BubblePOP features bubble play areas for kids that recently opened at The District at Tustin Legacy.

BubblePOP recently opened at The District at Tustin Legacy, a 1 million-square-foot lifestyle center in Southern California. The company charges admission to an indoor bubble playground, where it holds bubble art shows and features a giant bubble castle.

Another pop-up, the Hall of Breakfast at The Gateway Mall in Salt Lake City, opened in June and features bacon slides and donut swings along with actual breakfast foods. It occupies more than 4,500 square feet in space that once housed a traditional retail operation.

The concept proved so popular that the company just signed another three-month lease, said Tonya Szerdahelyi, specialty leasing manager for mall owner Vestar Development Properties, which owns or manages 29 million square feet of retail real estate across the country.

Szerdahelyi uses social media to find tenants for Vestar-owned properties and has rented space for a week, a month or months at a time.

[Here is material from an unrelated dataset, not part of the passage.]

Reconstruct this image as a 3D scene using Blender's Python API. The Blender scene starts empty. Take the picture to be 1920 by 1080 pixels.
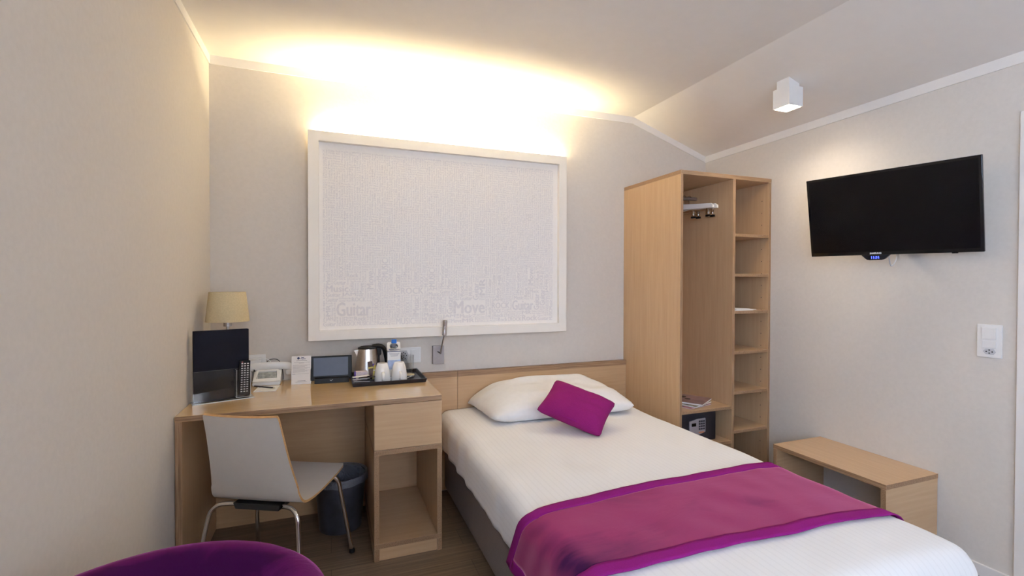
import bpy, bmesh, math, random
from mathutils import Vector, Matrix, noise
R = math.radians
random.seed(7)
S = bpy.context.scene
COL = S.collection

# ------------------------------------------------------------------ camera, world, light, exposure
cd = bpy.data.cameras.new('camera'); cam = bpy.data.objects.new('camera', cd); COL.objects.link(cam)
cd.sensor_width = 36; cd.lens = 896.37 / 1920 * 36; cd.clip_start = .02
cam.matrix_world = (Matrix.Translation((0, 0, 1.273)) @ Matrix.Rotation(R(-20.795), 4, 'Z')
                    @ Matrix.Rotation(R(90 - .741), 4, 'X') @ Matrix.Rotation(R(.0993), 4, 'Z'))
S.camera = cam
S.view_settings.view_transform = 'Standard'; S.view_settings.look = 'None'
S.view_settings.exposure = 0.17; S.view_settings.gamma = 1; S.view_settings.use_curve_mapping = False
W = bpy.data.worlds.new('world'); S.world = W; W.use_nodes = True
W.node_tree.nodes['Background'].inputs[0].default_value = (.62, .74, 1, 1)
W.node_tree.nodes['Background'].inputs[1].default_value = 1.2
S.cycles.max_bounces = 10; S.cycles.diffuse_bounces = 6; S.cycles.sample_clamp_indirect = 6

def area(name, loc, rot, sx, sy, power, color, spread=180):
    l = bpy.data.lights.new(name, 'AREA'); l.shape = 'RECTANGLE'; l.size = sx; l.size_y = sy
    l.energy = power; l.color = color; l.spread = R(spread)
    o = bpy.data.objects.new(name, l); COL.objects.link(o); o.location = loc; o.rotation_euler = rot
    return o
# daylight falling through the window in the left wall (behind the camera)
area('window_daylight', (-.76, -.86, 1.55), (R(90), 0, R(-75)), 1.3, 1.5, 138, (.52, .70, 1))
area('added_rear_fill', (.9, -1.72, 1.55), (R(90), 0, 0), 1.2, 1.3, 42, (.86, .91, 1))  # unseen fill lamp added behind the camera to brighten surfaces facing it
LED_POWER = 34; SPOT_POWER = 5

# ------------------------------------------------------------------ materials
MATS = {}
def nt(name):
    m = bpy.data.materials.new(name); m.use_nodes = True; t = m.node_tree
    return m, t, t.nodes['Principled BSDF']
def N(t, kind, **kw):
    n = t.nodes.new(kind)
    for k, v in kw.items():
        if k in n.inputs: n.inputs[k].default_value = v
        else: setattr(n, k, v)
    return n
def coords(t, scale=(1, 1, 1)):
    c = N(t, 'ShaderNodeTexCoord'); mp = N(t, 'ShaderNodeMapping'); mp.inputs['Scale'].default_value = scale
    t.links.new(c.outputs['Object'], mp.inputs['Vector']); return mp.outputs['Vector']
def ramp(t, fac, stops):
    r = N(t, 'ShaderNodeValToRGB'); e = r.color_ramp.elements
    while len(e) < len(stops): e.new(.5)
    for el, (p, c) in zip(e, stops): el.position = p; el.color = (*c, 1)
    t.links.new(fac, r.inputs['Fac']); return r.outputs['Color']
def bump(t, b, h, strength, dist=.002):
    n = N(t, 'ShaderNodeBump', Strength=strength, Distance=dist)
    t.links.new(h, n.inputs['Height']); t.links.new(n.outputs['Normal'], b.inputs['Normal'])
def plain(name, col, rough=.5, metal=0, noise_amt=.04, scale=30, spec=.5, coat=0, bmp=0):
    m, t, b = nt(name)
    nz = N(t, 'ShaderNodeTexNoise', Scale=scale, Detail=3.0)
    t.links.new(coords(t), nz.inputs['Vector'])
    lo = tuple(max(0, c * (1 - noise_amt)) for c in col); hi = tuple(min(1, c * (1 + noise_amt)) for c in col)
    t.links.new(ramp(t, nz.outputs['Fac'], [(.3, lo), (.7, hi)]), b.inputs['Base Color'])
    b.inputs['Roughness'].default_value = rough; b.inputs['Metallic'].default_value = metal
    b.inputs['Specular IOR Level'].default_value = spec; b.inputs['Coat Weight'].default_value = coat
    if bmp: bump(t, b, nz.outputs['Fac'], bmp)
    MATS[name] = m; return m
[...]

"It’s not like we devote certain locations in our properties for pop-ups," she said. "It’s kind of like, well, if this is vacant and I have a tenant, we’ll fill the space. We want the lights on. We’re just very opportunistic."

So are PopRepublic and Storefront. Simeray said big brands account for about 25 percent of Storefront’s business, followed by e-commerce companies testing concepts before opening their first stores, newer retailers who’ve never occupied space in malls and creative-type companies such as fashion designers and artists.

"The retail industry is clearly changing, and it’s changing fast," Simeray said. "Retailers and property owners need to be prepared to take advantage of it."

EDITOR'S NOTE: This story was updated to correct an editing error in the number of days Brandless' pop-up shop was open.